____ SUPPLIED RECORDS
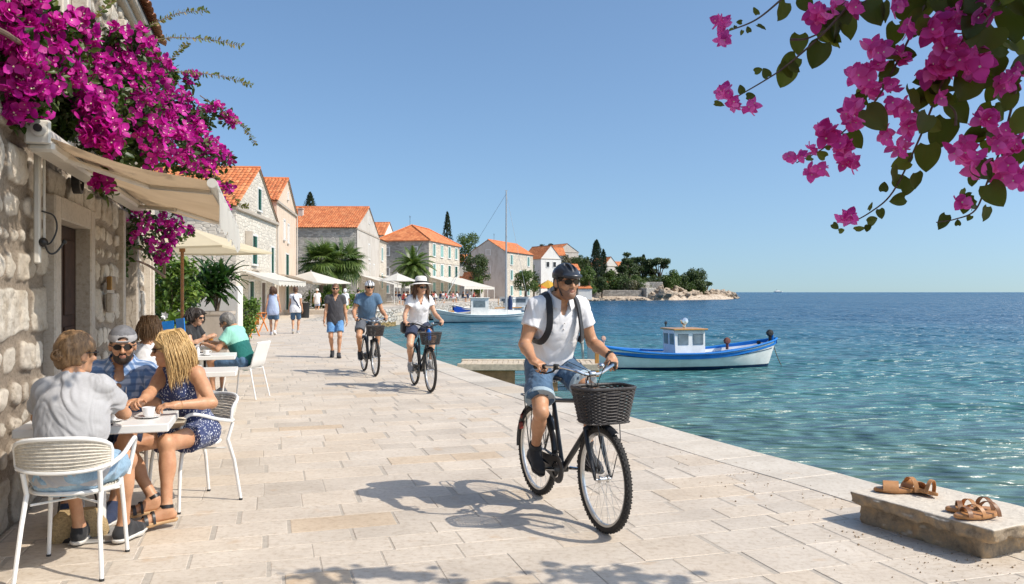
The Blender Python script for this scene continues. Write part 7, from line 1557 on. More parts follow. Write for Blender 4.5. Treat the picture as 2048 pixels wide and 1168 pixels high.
leafy((-7.9,18.6,0), 'dark shrub against garden wall behind the parasol', [(0,0,1.9,.6,.5),(.4,0,1.5,.4,.4),(-.4,0,1.3,.5,.5),(.9,.2,2.0,.4,.35)], 1500, .13, L_shiny, 4)
leafy((-5.6,12.9,0), 'low broad-leaved green plant beside the white flowering pot', [(0,0,.55,.30,.35),(.15,0,.95,.22,.25),(-.2,0,.9,.25,.3)], 380, .17, L_bush, 5, name='potted_plant', cat='plant')
leafy((-8.3,25.0,0), 'bright green bush at the end of the garden wall', [(0,0,.9,.42,.42),(.2,0,1.15,.3,.25),(-.25,0,1.2,.3,.3),(0,0,.5,.40,.3)], 1700, .10, L_bush, 6)
leafy((-15.4,62,0), 'hedge of pale green shrubs below the fan palms', [(k*.9,0,.9,.8,.8) for k in range(5)], 1600, .24, L_bush, 8)
o = leafy((-5.0,11.3,0), 'pot plant carrying large white blossoms behind the blonde woman', [(0,0,.55,.22,.25),(.05,0,.85,.2,.2)], 160, .15, L_bush, 9, name='white_flower_plant', cat='plant'); b = MB()
for i in range(9):
    a = i*2.4; c = np.array((.10*math.cos(a), .10*math.sin(a), .86+.045*i)); 
    for k in range(6): d = np.array((math.cos(k*1.05+a)*.8, -.5, math.sin(k*1.05+a)*.8)); s_ = np.cross(nrm(d),(0,1,0)); b.add([c, c+d*.035+s_*.022, c+d*.075, c+d*.035-s_*.022], [(0,1,2,3)])
b.build('blossoms', M_china, o)
mb_ = empty('menu_folder', (-4.62,10.9,0), R(-16), 'bright blue menu folder standing beside the white flowering plant', 'menu'); b = MB(); b.bbox((-.10,0,1.02),(.22,.012,.26),((.97,.2,.1),(-.2,.97,0),(-.1,0,1))); b.bbox((.11,.02,1.06),(.20,.012,.26),((.93,-.35,.1),(.35,.93,0),(-.1,0,1))); b.build('cover', mat('bright_blue_plastic', (.005,.19,.62), .35), mb_); b = MB(); b.tube([(0,.03,0),(0,.03,.95)], .015, 6); b.tube([(-.15,.03,.01),(.15,.03,.01)], .015, 6); b.build('stand', M_black, mb_)
# ---- bougainvillea on the house
def bract_tmpl():
    V = []; F = []
    for k in range(3):
        a = k*2*PI/3; ca, sa = math.cos(a), math.sin(a)
        pts = [(0,0,0),(.36,.46,.16),(.42,0,.08),(.36,-.46,.16),(.76,.36,.38),(.80,0,.28),(.76,-.36,.38),(1.0,0,.50)]
        o = len(V); V += [(x*ca-y*sa, x*sa+y*ca, z) for x,y,z in pts]; F += [tuple(i+o for i in f) for f in ((0,2,1,1),(0,3,3,2),(1,2,5,4),(2,3,6,5),(4,5,7,7),(5,6,6,7))]
    return V, F
BR = bract_tmpl()
FL = ([(0.10*math.cos(k*PI/2),.10*math.sin(k*PI/2),.40) for k in range(4)], [(0,1,2,3)])
def grid_leaf(nu, nv, wf, zf, back=0.0):
    V = []; F = []
    for i in range(nu+1):
        u = i/nu
        for j in range(nv+1): v = j/nv*2-1; V.append((u-back*abs(v)**1.5*(1-u)**2, v*wf(u), zf(u, v)))
    for i in range(nu):
        for j in range(nv): a = i*(nv+1)+j; F.append((a, a+nv+1, a+nv+2, a+1))
    return V, F
def fine_bract():
    V = []; F = []; bv, bf = grid_leaf(5, 4, lambda u: .56*math.sin(PI*min(1,(u*.97+.03)**.9))**.62*(1-.25*u), lambda u, v: .12*u+.42*u*u+.10*v*v*u-.03*math.cos(v*9)*u)
    for k in range(3):
        a = k*2*PI/3; ca, sa = math.cos(a), math.sin(a); o = len(V); V += [(x*ca-y*sa, x*sa+y*ca, z) for x,y,z in bv]; F += [tuple(i+o for i in f) for f in bf]
    return V, F
BRF = fine_bract()
def flower_set(name, pos, out, sc, m, rg, parent, fl=True, BR=BR):
    n = len(pos); z = out*1.0+rg.normal(size=(n,3))*.55; z /= np.linalg.norm(z, axis=1)[:,None]; x = rg.normal(size=(n,3)); x -= z*(x*z).sum(1)[:,None]; x /= np.linalg.norm(x, axis=1)[:,None]; M = np.stack([x, np.cross(z,x), z], 2); s = sc*rg.uniform(.7,1.2,n)
    V, F = scatter(BR[0], BR[1], pos, M, s); V2, F2 = scatter(FL[0], FL[1], pos, M, s); mi = np.concatenate([np.zeros(len(F), int), np.ones(len(F2), int)]); o = link(name, mesh_np(name, np.concatenate([V,V2]), np.concatenate([F,F2+len(V)]), None, True, [m, M_floret], mi), parent)
    return o
def WP(px, py, Y): return np.array((X(px,Y), Y, HZ(py,Y)))
bg_ = empty('bougainvillea', (0,0,0), 0, 'large magenta bougainvillea cascading over the awning of the stone house', 'bougainvillea'); rg = np.random.default_rng(21)
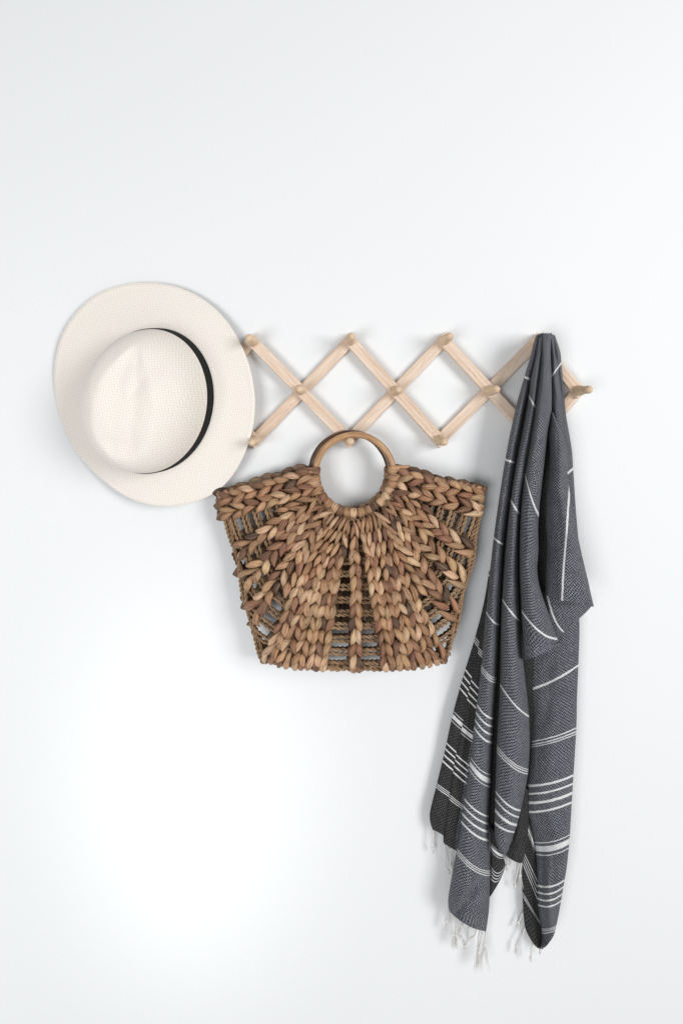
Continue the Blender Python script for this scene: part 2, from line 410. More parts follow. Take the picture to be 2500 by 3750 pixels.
def tint():
    c = random.choices([p[0] for p in PAL], [p[1] for p in PAL])[0]; k = random.uniform(.86, 1.16)
    return tuple(min(.8, x * k * h * random.uniform(.96, 1.04)) for x, h in zip(c, (1.03, .955, .90)))

def leaf_arrays(seed, nL=10):
    rng = random.Random(seed); v = []; f = []; uv = []
    yt = [-1, -.72, -.4, 0, .4, .72, 1]; yb = [.55, 0, -.55]
    ph = [rng.uniform(0, 6) for _ in range(5)]; skew = rng.uniform(-.12, .12); blunt = rng.uniform(.56, .80); pk = rng.uniform(-.08, .08)
    for i in range(nL + 1):
        t = i / nL
        w = .5 * max(.10, math.sin(math.pi * min(1, max(0, (t + pk * math.sin(math.pi * t))))) ** blunt)
        cy = skew * math.sin(math.pi * t) + .05 * math.sin(5 * t + ph[0])
        arch = -.60 * abs(2 * t - 1) ** 2.4
        for y in yt:
            z = .42 * (1 - y * y) ** .65 * (w / .5) ** .8 + arch + .035 * math.sin(5.2 * y + ph[1] + 2 * t) * (1 - y * y) + .03 * math.sin(9 * y + ph[2]) * (1 - y * y)
            v.append((t - .5, y * w + cy, z)); uv.append((t, y * .5 * (w / .5) ** .5 + .5))
        for y in yb:
            v.append((t - .5, y * w + cy, arch - .10)); uv.append((t, y * .5 + .5))
    m = len(yt) + len(yb)
    for i in range(nL):
        for k in range(m): f.append((i * m + k, (i + 1) * m + k, (i + 1) * m + (k + 1) % m, i * m + (k + 1) % m))
    f = [tuple(reversed(q)) for q in f]
    f.append(tuple(range(m))); f.append(tuple(reversed(range(nL * m, nL * m + m))))
    return np.array(v), f, uv
def set_leaf_uv(me, uv):
    l = me.uv_layers.new(name='leaf'); li = np.empty(len(me.loops), dtype=np.int32); me.loops.foreach_get('vertex_index', li)
    l.data.foreach_set('uv', np.array(uv)[li].ravel())
LEAF_A = [leaf_arrays(s) for s in range(14)]
LEAF_M = []
for va, fa, ua in LEAF_A:
    me = mesh('leaf', va, fa); set_leaf_uv(me, ua); me.materials.append(M['leaf']); LEAF_M.append(me)

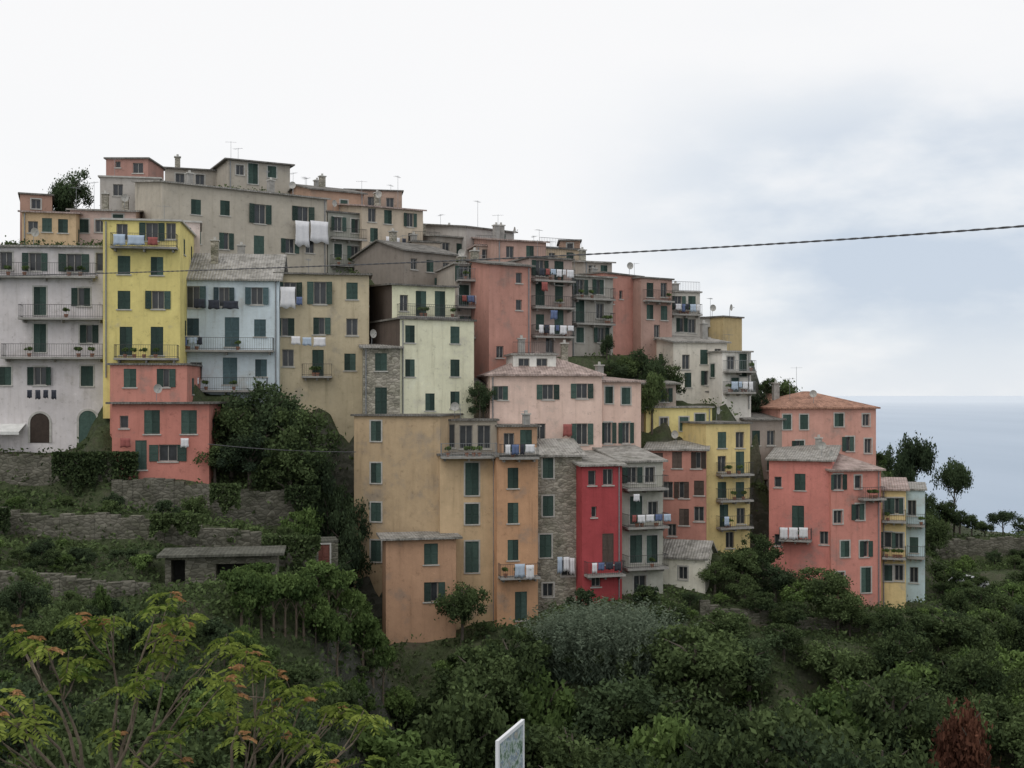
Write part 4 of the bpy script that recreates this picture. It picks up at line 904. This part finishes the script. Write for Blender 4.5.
________
= WHAT YOU WILL DO =
Every entry must be written out exactly, with all pictures left out.

= ANSWER =
The Blender Python script for this scene continues. Write part 7, from line 1557 on. More parts follow. Write for Blender 4.5. Treat the picture as 2048 pixels wide and 1168 pixels high.
leafy((-7.9,18.6,0), 'dark shrub against garden wall behind the parasol', [(0,0,1.9,.6,.5),(.4,0,1.5,.4,.4),(-.4,0,1.3,.5,.5),(.9,.2,2.0,.4,.35)], 1500, .13, L_shiny, 4)
leafy((-5.6,12.9,0), 'low broad-leaved green plant beside the white flowering pot', [(0,0,.55,.30,.35),(.15,0,.95,.22,.25),(-.2,0,.9,.25,.3)], 380, .17, L_bush, 5, name='potted_plant', cat='plant')
leafy((-8.3,25.0,0), 'bright green bush at the end of the garden wall', [(0,0,.9,.42,.42),(.2,0,1.15,.3,.25),(-.25,0,1.2,.3,.3),(0,0,.5,.40,.3)], 1700, .10, L_bush, 6)
leafy((-15.4,62,0), 'hedge of pale green shrubs below the fan palms', [(k*.9,0,.9,.8,.8) for k in range(5)], 1600, .24, L_bush, 8)
o = leafy((-5.0,11.3,0), 'pot plant carrying large white blossoms behind the blonde woman', [(0,0,.55,.22,.25),(.05,0,.85,.2,.2)], 160, .15, L_bush, 9, name='white_flower_plant', cat='plant'); b = MB()
for i in range(9):
    a = i*2.4; c = np.array((.10*math.cos(a), .10*math.sin(a), .86+.045*i)); 
    for k in range(6): d = np.array((math.cos(k*1.05+a)*.8, -.5, math.sin(k*1.05+a)*.8)); s_ = np.cross(nrm(d),(0,1,0)); b.add([c, c+d*.035+s_*.022, c+d*.075, c+d*.035-s_*.022], [(0,1,2,3)])
b.build('blossoms', M_china, o)
mb_ = empty('menu_folder', (-4.62,10.9,0), R(-16), 'bright blue menu folder standing beside the white flowering plant', 'menu'); b = MB(); b.bbox((-.10,0,1.02),(.22,.012,.26),((.97,.2,.1),(-.2,.97,0),(-.1,0,1))); b.bbox((.11,.02,1.06),(.20,.012,.26),((.93,-.35,.1),(.35,.93,0),(-.1,0,1))); b.build('cover', mat('bright_blue_plastic', (.005,.19,.62), .35), mb_); b = MB(); b.tube([(0,.03,0),(0,.03,.95)], .015, 6); b.tube([(-.15,.03,.01),(.15,.03,.01)], .015, 6); b.build('stand', M_black, mb_)
# ---- bougainvillea on the house
def bract_tmpl():
    V = []; F = []
    for k in range(3):
        a = k*2*PI/3; ca, sa = math.cos(a), math.sin(a)
        pts = [(0,0,0),(.36,.46,.16),(.42,0,.08),(.36,-.46,.16),(.76,.36,.38),(.80,0,.28),(.76,-.36,.38),(1.0,0,.50)]
        o = len(V); V += [(x*ca-y*sa, x*sa+y*ca, z) for x,y,z in pts]; F += [tuple(i+o for i in f) for f in ((0,2,1,1),(0,3,3,2),(1,2,5,4),(2,3,6,5),(4,5,7,7),(5,6,6,7))]
    return V, F
BR = bract_tmpl()
FL = ([(0.10*math.cos(k*PI/2),.10*math.sin(k*PI/2),.40) for k in range(4)], [(0,1,2,3)])
def grid_leaf(nu, nv, wf, zf, back=0.0):
    V = []; F = []
    for i in range(nu+1):
        u = i/nu
        for j in range(nv+1): v = j/nv*2-1; V.append((u-back*abs(v)**1.5*(1-u)**2, v*wf(u), zf(u, v)))
    for i in range(nu):
        for j in range(nv): a = i*(nv+1)+j; F.append((a, a+nv+1, a+nv+2, a+1))
    return V, F
def fine_bract():
    V = []; F = []; bv, bf = grid_leaf(5, 4, lambda u: .56*math.sin(PI*min(1,(u*.97+.03)**.9))**.62*(1-.25*u), lambda u, v: .12*u+.42*u*u+.10*v*v*u-.03*math.cos(v*9)*u)
    for k in range(3):
        a = k*2*PI/3; ca, sa = math.cos(a), math.sin(a); o = len(V); V += [(x*ca-y*sa, x*sa+y*ca, z) for x,y,z in bv]; F += [tuple(i+o for i in f) for f in bf]
    return V, F
BRF = fine_bract()
def flower_set(name, pos, out, sc, m, rg, parent, fl=True, BR=BR):
    n = len(pos); z = out*1.0+rg.normal(size=(n,3))*.55; z /= np.linalg.norm(z, axis=1)[:,None]; x = rg.normal(size=(n,3)); x -= z*(x*z).sum(1)[:,None]; x /= np.linalg.norm(x, axis=1)[:,None]; M = np.stack([x, np.cross(z,x), z], 2); s = sc*rg.uniform(.7,1.2,n)
    V, F = scatter(BR[0], BR[1], pos, M, s); V2, F2 = scatter(FL[0], FL[1], pos, M, s); mi = np.concatenate([np.zeros(len(F), int), np.ones(len(F2), int)]); o = link(name, mesh_np(name, np.concatenate([V,V2]), np.concatenate([F,F2+len(V)]), None, True, [m, M_floret], mi), parent)
    return o
def WP(px, py, Y): return np.array((X(px,Y), Y, HZ(py,Y)))
bg_ = empty('bougainvillea', (0,0,0), 0, 'large magenta bougainvillea cascading over the awning of the stone house', 'bougainvillea'); rg = np.random.default_rng(21)
Continue the Blender Python script for this scene: part 2, from line 410. More parts follow. Take the picture to be 2500 by 3750 pixels.
def tint():
    c = random.choices([p[0] for p in PAL], [p[1] for p in PAL])[0]; k = random.uniform(.86, 1.16)
    return tuple(min(.8, x * k * h * random.uniform(.96, 1.04)) for x, h in zip(c, (1.03, .955, .90)))

def leaf_arrays(seed, nL=10):
    rng = random.Random(seed); v = []; f = []; uv = []
    yt = [-1, -.72, -.4, 0, .4, .72, 1]; yb = [.55, 0, -.55]
    ph = [rng.uniform(0, 6) for _ in range(5)]; skew = rng.uniform(-.12, .12); blunt = rng.uniform(.56, .80); pk = rng.uniform(-.08, .08)
    for i in range(nL + 1):
        t = i / nL
        w = .5 * max(.10, math.sin(math.pi * min(1, max(0, (t + pk * math.sin(math.pi * t))))) ** blunt)
        cy = skew * math.sin(math.pi * t) + .05 * math.sin(5 * t + ph[0])
        arch = -.60 * abs(2 * t - 1) ** 2.4
        for y in yt:
            z = .42 * (1 - y * y) ** .65 * (w / .5) ** .8 + arch + .035 * math.sin(5.2 * y + ph[1] + 2 * t) * (1 - y * y) + .03 * math.sin(9 * y + ph[2]) * (1 - y * y)
            v.append((t - .5, y * w + cy, z)); uv.append((t, y * .5 * (w / .5) ** .5 + .5))
        for y in yb:
            v.append((t - .5, y * w + cy, arch - .10)); uv.append((t, y * .5 + .5))
    m = len(yt) + len(yb)
    for i in range(nL):
        for k in range(m): f.append((i * m + k, (i + 1) * m + k, (i + 1) * m + (k + 1) % m, i * m + (k + 1) % m))
    f = [tuple(reversed(q)) for q in f]
    f.append(tuple(range(m))); f.append(tuple(reversed(range(nL * m, nL * m + m))))
    return np.array(v), f, uv
def set_leaf_uv(me, uv):
    l = me.uv_layers.new(name='leaf'); li = np.empty(len(me.loops), dtype=np.int32); me.loops.foreach_get('vertex_index', li)
    l.data.foreach_set('uv', np.array(uv)[li].ravel())
LEAF_A = [leaf_arrays(s) for s in range(14)]
LEAF_M = []
for va, fa, ua in LEAF_A:
    me = mesh('leaf', va, fa); set_leaf_uv(me, ua); me.materials.append(M['leaf']); LEAF_M.append(me)

Write part 4 of the bpy script that recreates this picture. It picks up at line 904. This part finishes the script. Write for Blender 4.5.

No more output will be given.